Sedangkan para ulama salaf kita yang arif lagi bijaksana, yaitu Imam
An-Naisaburi rahimahullahu berkata: "Tidak boleh hadits ini dimaksudkan
bahwa; ”Jangan sampai seorangpun mengatakan pada Al-Quran kecuali apa yang ia
dengar". Karena para Sahabat telah menafsirkan Al-Quran dan mereka
berselisih pendapat pada beberapa masalah dan tidaklah semua yang mereka
katakan itu mereka dengar dari Rasulullah shallalahu’alaihi wasalam”. (Mir'atul
Mafatih Syarh Misykatul Mashabih (1/330)).
Jika kemudian mereka mau membaca -tanpa mangkul-, tetap mereka tidak mau
mengamalkannya walaupun amalan itu diketahui shahih dan terdapat dalam
kitab-kitab hadits, dengan alasan ’belum mangkul’.
Padahal
Rosulullah shollallahu’alaihi wasallam telah memperingatkan bagaimana kesudahan
orang-orang yang tidak mau mengamalkan kitab-kitab bermanfaat yang dibacanya.

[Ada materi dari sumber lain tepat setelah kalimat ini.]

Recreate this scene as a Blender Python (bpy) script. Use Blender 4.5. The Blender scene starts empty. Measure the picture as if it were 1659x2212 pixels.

Yakni ketika seseorang ditanya oleh para malaikat di alam kubur:
فيقولان له: من ربك ؟ ) فيقول هاه هاه لا أدري ،
فيقول له: ما دينك؟ فيقول: هاه هاه لا أدري)، فيقولن: فما تقول في هذا الرجل الذي بعث فيكم) فلا
يهتدي لاسمه، فيقال: محمد! فيقول) هاه هاه لا أدري (سمعت الناس يقولون ذاك! قال:
فيقال: لا دريت)، (ولا تلوت)، فينادي مناد من السماء أن كذب فافرشوا له من النار
وافتحوا له بابا إلى النار
”Siapa
Rabb mu?”. (Maka ia menjawab: ”Hah hah, saya tidak tahu”. Keduanya bertanya
lagi: ”Apa agamamu?”. Ia menjawab : ”Hah hah saya tidak tahu”). Lalu keduanya
bertanya lagi: ”Apa perkataan mu tentang orang yang diutus Allah kepada kalian
itu?”. (Ia tidak tahu namanya. Lalu dikatakan kepadanya: ’Muhammad !”. Maka ia
menjawab:) ”Hah hah saya tidak tahu (saya mendengar orang mengatakan begitu”.
Lalu dikatakan kepadanya: ”Engkau tidak tahu?) (Dan tidak membaca?!”).
Maka penyeru yang menyeru dari langit dengan mengatakan : ”Ia dusta. Maka
bentangkanlah permadani dari neraka dan bukakanlah untuknya pintu ke neraka”.
[Takhrij hadits ini dikeluarkan oleh Al-Albani secara lengkap dalam Ahkam
Al-Janaiz hal 159, silahkan rujuki].
Jadi, tidak ada alasan bagi Islam Jamaah/354 untuk
mengatakan: ”Saya tidak akan mengamalkannya, karena saya belum mangkul”.